Written task:
Look through the entries below and extract exactly the lines from the one containing "1600 pixels wide and 1067 pixels high." through the one containing "from mathutils.bvhtree import BVHTree", ends included.

Records shown:
━━━━
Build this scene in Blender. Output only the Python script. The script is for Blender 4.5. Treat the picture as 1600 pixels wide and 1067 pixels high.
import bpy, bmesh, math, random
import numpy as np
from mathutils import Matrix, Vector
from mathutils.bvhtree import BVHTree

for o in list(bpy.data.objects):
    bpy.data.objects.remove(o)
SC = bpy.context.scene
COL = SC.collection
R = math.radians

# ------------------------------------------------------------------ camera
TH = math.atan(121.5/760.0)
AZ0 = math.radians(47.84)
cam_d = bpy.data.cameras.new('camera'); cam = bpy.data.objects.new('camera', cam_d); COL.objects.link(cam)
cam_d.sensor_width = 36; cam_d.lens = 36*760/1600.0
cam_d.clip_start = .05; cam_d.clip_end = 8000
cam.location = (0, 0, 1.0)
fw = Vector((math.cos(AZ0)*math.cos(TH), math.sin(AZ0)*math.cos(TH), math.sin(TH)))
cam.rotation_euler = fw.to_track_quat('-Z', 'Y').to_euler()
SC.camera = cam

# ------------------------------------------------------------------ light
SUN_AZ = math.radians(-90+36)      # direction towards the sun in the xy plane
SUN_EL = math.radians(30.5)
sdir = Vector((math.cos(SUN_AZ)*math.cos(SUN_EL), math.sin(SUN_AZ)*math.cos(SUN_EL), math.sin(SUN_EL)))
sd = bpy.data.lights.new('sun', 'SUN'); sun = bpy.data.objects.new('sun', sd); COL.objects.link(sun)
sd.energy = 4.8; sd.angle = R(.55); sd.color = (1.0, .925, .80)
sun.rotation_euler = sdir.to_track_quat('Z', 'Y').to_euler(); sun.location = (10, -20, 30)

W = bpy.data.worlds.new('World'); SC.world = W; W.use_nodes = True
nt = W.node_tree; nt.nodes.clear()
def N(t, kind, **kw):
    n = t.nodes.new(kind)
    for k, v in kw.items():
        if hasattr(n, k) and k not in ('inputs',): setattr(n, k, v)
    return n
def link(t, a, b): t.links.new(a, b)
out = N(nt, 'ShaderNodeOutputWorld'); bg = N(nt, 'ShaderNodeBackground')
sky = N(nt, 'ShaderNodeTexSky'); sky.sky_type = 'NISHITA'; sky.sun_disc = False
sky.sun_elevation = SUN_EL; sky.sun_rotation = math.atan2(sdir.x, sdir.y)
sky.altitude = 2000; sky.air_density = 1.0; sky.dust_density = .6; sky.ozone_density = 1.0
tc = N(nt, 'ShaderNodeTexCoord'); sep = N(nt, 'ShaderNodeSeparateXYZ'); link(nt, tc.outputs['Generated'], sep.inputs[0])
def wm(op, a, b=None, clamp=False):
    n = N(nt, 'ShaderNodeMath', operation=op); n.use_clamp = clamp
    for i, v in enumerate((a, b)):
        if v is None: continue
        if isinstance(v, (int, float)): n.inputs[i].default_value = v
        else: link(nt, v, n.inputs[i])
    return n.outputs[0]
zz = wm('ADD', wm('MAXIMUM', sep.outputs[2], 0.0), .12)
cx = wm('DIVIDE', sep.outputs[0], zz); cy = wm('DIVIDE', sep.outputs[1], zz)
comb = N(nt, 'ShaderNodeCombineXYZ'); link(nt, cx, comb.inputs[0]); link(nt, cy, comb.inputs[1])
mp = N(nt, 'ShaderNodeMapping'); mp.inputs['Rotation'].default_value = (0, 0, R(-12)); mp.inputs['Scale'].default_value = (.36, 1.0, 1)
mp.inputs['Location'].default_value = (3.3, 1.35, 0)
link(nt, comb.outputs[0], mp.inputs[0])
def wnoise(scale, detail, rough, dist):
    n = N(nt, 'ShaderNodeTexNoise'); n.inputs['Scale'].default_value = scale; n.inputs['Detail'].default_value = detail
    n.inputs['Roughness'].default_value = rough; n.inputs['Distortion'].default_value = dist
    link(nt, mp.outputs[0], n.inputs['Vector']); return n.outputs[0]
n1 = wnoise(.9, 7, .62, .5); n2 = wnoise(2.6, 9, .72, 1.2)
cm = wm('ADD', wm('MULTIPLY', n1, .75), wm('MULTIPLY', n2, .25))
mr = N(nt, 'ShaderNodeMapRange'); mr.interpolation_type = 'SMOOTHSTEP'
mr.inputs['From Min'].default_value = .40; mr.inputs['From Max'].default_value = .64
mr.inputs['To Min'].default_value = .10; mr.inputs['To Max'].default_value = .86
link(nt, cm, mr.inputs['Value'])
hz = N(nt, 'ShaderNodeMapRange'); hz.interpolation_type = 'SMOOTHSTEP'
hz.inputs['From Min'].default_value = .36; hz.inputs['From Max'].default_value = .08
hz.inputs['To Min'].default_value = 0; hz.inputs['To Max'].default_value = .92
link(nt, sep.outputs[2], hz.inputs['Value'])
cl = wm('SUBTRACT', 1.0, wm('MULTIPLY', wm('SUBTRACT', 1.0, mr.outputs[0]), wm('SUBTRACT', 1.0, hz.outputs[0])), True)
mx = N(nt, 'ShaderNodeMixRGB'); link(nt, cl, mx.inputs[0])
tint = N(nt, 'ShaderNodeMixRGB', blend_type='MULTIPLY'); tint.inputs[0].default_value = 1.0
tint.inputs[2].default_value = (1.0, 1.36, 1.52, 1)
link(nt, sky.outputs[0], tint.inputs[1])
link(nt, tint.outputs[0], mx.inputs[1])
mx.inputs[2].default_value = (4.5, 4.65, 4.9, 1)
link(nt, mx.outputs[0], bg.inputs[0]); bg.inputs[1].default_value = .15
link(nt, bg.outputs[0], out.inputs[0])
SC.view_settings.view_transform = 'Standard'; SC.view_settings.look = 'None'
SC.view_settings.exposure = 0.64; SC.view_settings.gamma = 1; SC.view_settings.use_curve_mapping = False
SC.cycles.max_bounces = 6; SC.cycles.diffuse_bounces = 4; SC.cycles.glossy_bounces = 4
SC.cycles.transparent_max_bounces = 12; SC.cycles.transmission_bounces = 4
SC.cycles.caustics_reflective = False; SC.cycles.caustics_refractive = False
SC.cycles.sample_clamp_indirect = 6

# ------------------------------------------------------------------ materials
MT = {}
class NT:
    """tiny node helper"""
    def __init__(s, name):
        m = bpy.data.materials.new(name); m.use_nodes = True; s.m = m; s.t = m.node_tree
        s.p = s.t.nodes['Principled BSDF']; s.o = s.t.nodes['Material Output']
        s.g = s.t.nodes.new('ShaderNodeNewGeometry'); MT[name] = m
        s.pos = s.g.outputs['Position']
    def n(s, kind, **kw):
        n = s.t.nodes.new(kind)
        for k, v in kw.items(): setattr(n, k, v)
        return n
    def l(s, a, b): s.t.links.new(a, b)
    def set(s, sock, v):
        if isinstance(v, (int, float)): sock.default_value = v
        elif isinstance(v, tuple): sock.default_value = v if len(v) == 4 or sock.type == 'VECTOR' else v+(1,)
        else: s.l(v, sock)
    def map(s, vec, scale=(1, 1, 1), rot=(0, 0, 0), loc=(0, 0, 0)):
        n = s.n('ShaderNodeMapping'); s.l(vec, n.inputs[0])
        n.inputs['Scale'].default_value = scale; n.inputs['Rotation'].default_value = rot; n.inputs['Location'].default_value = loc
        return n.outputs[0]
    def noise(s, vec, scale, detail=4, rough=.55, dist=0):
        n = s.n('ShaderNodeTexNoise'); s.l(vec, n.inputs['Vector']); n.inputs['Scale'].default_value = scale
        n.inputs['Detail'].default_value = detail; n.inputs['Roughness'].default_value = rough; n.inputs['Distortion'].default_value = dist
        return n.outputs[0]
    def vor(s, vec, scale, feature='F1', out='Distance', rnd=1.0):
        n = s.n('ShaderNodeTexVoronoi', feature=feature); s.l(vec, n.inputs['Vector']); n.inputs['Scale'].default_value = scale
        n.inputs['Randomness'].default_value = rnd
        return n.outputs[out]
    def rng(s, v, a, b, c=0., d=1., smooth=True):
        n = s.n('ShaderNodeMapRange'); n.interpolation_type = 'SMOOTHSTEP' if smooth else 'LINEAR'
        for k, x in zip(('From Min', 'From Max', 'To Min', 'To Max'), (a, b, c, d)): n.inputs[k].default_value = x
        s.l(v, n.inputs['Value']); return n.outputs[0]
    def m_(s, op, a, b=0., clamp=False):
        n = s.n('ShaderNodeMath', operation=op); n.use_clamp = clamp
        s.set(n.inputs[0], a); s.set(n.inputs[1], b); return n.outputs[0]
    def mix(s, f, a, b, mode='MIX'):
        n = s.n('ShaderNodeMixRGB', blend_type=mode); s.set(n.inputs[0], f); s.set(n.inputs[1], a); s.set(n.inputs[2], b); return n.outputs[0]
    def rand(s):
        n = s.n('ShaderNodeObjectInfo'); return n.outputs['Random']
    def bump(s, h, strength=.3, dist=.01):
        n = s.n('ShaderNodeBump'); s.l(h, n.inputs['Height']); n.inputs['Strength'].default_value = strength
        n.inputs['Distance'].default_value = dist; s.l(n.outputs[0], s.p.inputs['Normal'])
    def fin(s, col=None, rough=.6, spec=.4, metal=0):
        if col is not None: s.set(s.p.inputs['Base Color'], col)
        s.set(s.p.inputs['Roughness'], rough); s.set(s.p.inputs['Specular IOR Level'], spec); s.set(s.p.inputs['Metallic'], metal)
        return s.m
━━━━
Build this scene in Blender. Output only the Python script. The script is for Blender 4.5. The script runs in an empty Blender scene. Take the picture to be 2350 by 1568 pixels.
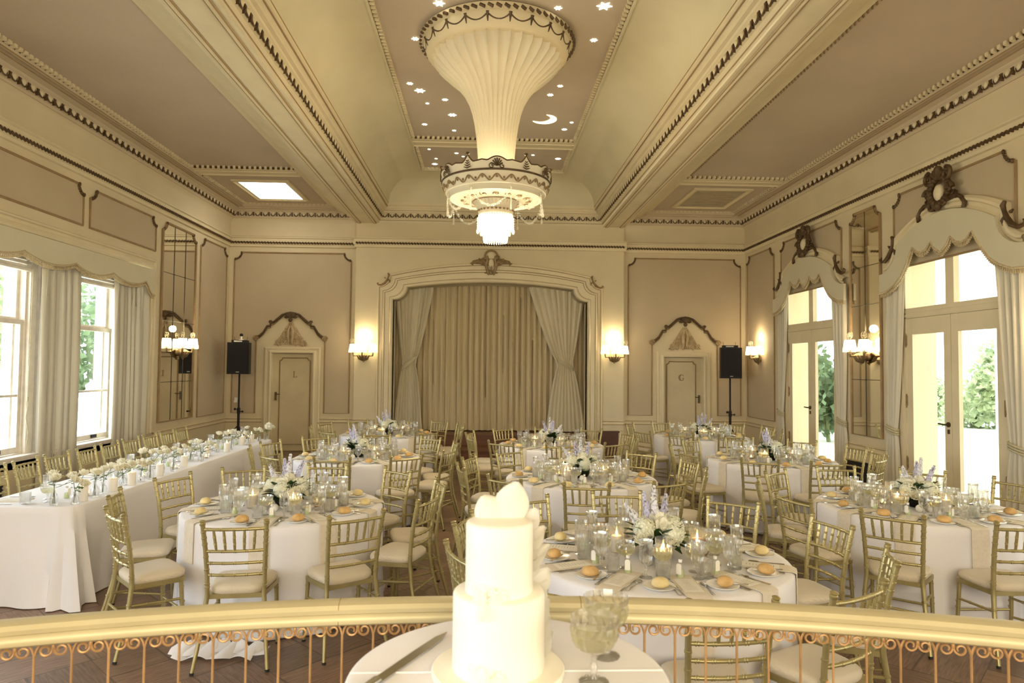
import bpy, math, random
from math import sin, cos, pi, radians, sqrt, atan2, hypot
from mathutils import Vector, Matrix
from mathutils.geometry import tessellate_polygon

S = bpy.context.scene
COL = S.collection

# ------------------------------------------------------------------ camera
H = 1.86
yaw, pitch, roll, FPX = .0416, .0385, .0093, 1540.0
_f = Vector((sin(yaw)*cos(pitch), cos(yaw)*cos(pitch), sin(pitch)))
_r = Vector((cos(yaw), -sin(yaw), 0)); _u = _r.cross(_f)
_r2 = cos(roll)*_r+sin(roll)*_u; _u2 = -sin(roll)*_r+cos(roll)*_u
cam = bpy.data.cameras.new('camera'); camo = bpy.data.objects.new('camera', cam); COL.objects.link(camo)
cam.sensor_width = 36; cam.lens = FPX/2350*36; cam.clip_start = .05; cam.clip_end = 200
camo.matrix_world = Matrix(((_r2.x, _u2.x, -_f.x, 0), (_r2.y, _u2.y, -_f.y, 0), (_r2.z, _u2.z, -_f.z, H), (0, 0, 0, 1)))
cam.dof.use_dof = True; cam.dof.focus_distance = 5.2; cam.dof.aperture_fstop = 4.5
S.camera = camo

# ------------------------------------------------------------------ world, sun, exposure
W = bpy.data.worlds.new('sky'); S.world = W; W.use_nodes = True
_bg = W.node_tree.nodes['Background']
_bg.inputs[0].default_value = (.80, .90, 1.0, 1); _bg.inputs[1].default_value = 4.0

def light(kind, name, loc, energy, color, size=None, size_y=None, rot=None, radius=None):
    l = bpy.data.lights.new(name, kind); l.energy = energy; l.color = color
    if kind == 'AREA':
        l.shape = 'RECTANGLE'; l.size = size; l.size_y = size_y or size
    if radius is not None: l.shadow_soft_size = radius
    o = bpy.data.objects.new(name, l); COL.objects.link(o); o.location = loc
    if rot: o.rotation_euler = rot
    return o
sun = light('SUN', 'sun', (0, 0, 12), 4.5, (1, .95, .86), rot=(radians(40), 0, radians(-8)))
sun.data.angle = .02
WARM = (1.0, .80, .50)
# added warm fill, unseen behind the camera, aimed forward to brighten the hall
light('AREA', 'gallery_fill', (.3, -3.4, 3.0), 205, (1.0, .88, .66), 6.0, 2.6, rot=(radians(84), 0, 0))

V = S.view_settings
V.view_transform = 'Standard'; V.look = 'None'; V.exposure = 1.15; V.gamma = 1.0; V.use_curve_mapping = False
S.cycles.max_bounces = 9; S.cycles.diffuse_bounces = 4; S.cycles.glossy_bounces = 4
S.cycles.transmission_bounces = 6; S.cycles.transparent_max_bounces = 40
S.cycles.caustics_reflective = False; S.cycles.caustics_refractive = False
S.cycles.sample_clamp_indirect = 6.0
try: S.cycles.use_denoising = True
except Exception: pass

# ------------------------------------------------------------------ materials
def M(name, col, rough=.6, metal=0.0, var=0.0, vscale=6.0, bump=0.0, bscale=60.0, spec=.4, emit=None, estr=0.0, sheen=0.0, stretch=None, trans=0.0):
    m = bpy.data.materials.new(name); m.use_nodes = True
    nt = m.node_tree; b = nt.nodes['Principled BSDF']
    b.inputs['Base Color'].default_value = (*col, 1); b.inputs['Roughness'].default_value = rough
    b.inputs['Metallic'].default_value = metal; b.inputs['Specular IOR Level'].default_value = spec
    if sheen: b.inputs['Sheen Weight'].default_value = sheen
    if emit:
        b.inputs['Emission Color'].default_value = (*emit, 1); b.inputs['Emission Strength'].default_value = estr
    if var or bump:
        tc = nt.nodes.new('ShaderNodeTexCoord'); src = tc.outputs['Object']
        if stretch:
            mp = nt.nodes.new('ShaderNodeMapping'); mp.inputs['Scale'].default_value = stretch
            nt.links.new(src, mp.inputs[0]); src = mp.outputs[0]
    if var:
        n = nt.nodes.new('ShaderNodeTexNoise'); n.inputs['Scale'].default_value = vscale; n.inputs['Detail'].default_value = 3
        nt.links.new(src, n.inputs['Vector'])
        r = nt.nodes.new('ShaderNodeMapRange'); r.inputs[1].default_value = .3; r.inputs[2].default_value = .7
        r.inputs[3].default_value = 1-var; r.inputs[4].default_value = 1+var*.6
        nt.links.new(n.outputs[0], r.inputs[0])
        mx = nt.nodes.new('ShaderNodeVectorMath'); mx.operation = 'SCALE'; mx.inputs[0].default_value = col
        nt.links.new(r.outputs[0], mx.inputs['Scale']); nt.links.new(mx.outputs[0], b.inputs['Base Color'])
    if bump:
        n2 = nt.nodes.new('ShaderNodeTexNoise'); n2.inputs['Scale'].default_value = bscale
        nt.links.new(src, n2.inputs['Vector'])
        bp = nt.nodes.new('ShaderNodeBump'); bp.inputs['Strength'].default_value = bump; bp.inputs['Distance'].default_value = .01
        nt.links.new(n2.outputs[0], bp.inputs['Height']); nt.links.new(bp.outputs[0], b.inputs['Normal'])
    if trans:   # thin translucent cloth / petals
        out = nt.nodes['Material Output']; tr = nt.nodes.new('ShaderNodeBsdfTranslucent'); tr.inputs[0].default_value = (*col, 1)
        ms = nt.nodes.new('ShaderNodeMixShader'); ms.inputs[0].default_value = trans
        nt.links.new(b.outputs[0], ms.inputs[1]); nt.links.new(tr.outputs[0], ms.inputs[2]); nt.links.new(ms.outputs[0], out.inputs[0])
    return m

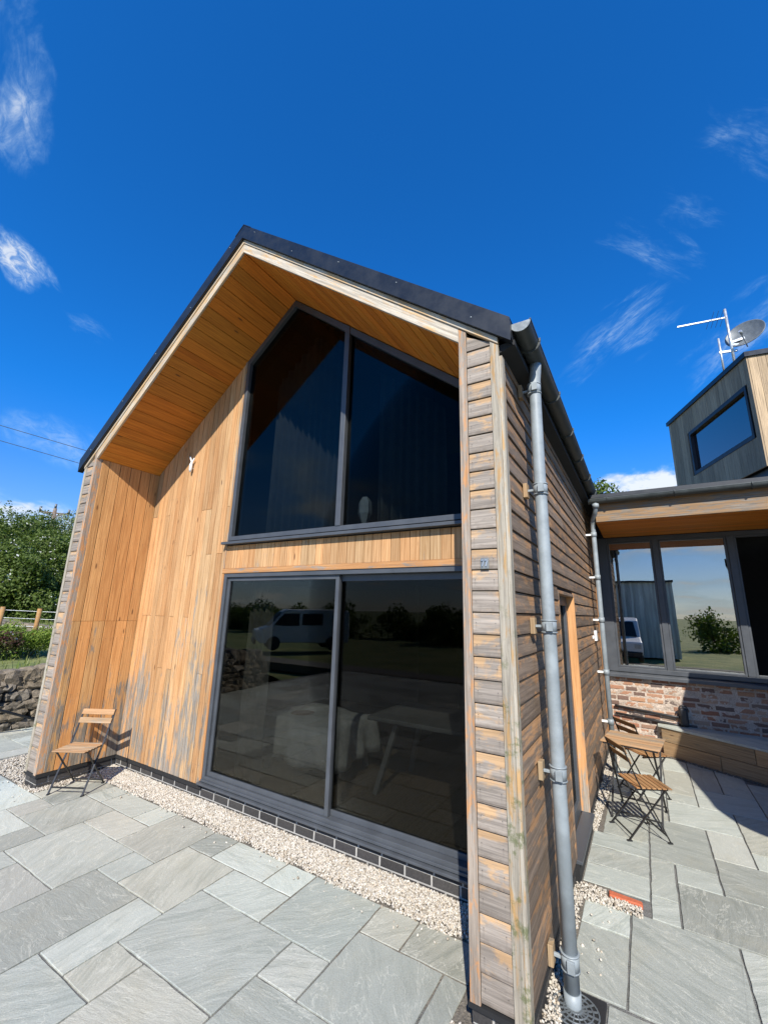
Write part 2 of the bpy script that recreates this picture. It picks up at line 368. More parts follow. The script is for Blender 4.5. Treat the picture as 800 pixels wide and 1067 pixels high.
━━━━
Solution to this exercise:
Build this scene in Blender. Output only the Python script. The script is for Blender 4.5. Treat the picture as 1600 pixels wide and 1067 pixels high.
import bpy, bmesh, math, random
import numpy as np
from mathutils import Matrix, Vector
from mathutils.bvhtree import BVHTree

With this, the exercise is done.